WASHINGTON – As the District grows, Mayor Vincent Gray has set an aggressive transportation goal for the year 2032.

By then, he hopes 75 percent of trips are taken on public transportation, bicycles or by walking.

It’s part of the “Sustainable D.C.” plan released in April.

Some drivers who have trouble parking in the city aren’t happy with what they see as a focus away from cars.

One woman who spoke at a D.C. Department of Transportation parking summit Wednesday said she “resents” the city’s plans.

A man spoke up to say he would like city-owned public garages built.

“I am a young person, and I drive,” he said.

Another complaint heard repeatedly during the meeting was about new parking restrictions, added without warning, near churches on Sundays.

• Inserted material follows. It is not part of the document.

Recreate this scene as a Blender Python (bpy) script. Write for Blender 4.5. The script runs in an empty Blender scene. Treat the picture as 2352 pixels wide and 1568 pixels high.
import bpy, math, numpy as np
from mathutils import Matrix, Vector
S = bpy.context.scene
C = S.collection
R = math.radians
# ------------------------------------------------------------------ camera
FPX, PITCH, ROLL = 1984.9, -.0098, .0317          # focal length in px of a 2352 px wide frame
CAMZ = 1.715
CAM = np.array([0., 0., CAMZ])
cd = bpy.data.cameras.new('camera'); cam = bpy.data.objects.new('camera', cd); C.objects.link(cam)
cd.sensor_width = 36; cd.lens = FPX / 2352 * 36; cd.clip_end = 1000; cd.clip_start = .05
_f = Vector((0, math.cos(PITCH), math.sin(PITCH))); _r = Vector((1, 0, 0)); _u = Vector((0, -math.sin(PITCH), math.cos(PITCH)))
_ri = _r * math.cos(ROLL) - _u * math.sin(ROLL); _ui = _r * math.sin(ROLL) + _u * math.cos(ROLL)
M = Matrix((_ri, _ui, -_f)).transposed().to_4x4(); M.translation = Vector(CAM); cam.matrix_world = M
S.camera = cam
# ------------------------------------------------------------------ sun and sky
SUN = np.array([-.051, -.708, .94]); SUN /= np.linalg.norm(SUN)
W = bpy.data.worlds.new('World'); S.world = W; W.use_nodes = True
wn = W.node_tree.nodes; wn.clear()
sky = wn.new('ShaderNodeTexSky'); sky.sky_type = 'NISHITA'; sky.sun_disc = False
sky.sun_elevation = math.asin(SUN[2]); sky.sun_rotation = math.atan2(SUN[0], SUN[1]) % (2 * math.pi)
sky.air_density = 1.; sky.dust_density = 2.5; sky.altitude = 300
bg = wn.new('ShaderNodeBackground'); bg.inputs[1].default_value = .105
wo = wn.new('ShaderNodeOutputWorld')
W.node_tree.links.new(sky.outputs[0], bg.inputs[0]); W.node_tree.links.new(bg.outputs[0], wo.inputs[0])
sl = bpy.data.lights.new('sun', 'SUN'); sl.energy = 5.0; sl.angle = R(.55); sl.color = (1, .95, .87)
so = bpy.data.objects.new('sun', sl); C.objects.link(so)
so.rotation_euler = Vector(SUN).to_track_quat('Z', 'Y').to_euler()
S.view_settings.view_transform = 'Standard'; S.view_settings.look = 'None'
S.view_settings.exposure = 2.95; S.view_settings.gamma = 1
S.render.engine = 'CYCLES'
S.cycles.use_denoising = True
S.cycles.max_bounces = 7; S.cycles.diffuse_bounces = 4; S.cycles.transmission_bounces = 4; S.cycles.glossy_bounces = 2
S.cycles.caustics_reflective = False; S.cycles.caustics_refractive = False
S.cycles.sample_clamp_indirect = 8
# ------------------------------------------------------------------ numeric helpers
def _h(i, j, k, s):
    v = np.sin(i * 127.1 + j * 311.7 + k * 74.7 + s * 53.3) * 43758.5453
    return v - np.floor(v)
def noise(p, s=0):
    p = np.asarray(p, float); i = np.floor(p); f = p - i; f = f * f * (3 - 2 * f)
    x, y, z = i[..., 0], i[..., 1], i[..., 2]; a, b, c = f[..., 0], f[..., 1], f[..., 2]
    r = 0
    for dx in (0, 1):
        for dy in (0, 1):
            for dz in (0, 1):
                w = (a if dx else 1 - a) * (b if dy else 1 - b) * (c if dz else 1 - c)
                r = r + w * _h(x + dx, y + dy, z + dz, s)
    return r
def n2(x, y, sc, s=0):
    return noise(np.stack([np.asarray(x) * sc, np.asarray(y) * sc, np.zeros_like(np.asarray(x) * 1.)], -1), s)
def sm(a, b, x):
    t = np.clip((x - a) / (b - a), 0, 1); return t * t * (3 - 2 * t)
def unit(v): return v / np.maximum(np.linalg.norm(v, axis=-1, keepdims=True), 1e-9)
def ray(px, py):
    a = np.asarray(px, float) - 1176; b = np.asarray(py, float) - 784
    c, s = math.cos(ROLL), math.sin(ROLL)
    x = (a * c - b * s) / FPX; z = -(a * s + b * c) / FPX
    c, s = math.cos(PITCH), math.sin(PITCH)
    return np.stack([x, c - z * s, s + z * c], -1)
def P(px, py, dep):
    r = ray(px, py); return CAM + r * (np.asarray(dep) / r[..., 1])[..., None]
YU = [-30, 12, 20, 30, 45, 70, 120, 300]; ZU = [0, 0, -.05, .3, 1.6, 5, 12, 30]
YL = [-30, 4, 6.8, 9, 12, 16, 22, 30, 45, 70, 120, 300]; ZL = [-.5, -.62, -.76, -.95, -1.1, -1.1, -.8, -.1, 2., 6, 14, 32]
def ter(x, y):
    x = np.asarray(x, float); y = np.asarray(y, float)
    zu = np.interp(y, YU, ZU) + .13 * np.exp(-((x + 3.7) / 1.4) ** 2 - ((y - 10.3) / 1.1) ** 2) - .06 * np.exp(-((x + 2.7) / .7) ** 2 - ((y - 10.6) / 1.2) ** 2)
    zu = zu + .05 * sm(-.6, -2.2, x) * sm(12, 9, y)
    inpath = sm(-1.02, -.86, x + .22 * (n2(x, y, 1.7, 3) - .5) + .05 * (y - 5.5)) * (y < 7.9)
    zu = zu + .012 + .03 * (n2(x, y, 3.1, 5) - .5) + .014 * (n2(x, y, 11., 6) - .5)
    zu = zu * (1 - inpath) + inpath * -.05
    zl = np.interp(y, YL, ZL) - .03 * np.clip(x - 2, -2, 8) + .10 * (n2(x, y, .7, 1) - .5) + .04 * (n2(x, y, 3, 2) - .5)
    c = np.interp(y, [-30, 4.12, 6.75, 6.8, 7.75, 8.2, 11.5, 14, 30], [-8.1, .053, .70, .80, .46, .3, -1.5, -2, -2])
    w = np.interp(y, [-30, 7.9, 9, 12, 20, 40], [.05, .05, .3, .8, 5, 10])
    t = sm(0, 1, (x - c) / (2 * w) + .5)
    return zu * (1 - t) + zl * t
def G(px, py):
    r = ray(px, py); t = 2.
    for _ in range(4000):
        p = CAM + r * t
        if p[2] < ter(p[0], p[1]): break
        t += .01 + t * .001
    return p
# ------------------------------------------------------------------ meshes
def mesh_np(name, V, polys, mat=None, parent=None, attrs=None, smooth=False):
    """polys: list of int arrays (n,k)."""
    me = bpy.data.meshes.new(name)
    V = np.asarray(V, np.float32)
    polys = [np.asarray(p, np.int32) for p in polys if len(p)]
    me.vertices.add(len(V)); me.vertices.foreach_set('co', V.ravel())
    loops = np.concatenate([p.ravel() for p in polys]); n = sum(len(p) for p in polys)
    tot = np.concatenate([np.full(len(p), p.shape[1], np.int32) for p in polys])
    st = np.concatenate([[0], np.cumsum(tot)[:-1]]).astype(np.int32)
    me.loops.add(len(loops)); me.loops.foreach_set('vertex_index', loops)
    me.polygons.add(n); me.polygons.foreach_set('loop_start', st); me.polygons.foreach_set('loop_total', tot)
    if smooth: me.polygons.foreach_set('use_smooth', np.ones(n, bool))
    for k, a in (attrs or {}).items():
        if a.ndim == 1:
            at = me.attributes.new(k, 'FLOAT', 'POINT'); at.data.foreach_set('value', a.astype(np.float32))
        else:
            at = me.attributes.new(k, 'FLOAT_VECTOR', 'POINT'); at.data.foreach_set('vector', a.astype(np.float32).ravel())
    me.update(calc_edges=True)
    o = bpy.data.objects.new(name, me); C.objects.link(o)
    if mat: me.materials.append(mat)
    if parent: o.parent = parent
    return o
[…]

“We feel as a faith community that we are being pushed out,” one man said.

“We are working with places of worship to develop what we call a traffic control plan…on the most particular day of worship,” Angelo Rao, manager of the DDOT’s parking and streetlight program, told the audience.

Parking restrictions in neighborhoods typically appear in D.C. when residential permit parking zones, or RPPs, are created to ensure people can park near their homes.

Because of legislation passed by the D.C. Council, new parking rules are kicking in now across an entire ward: Ward 1 in Northwest.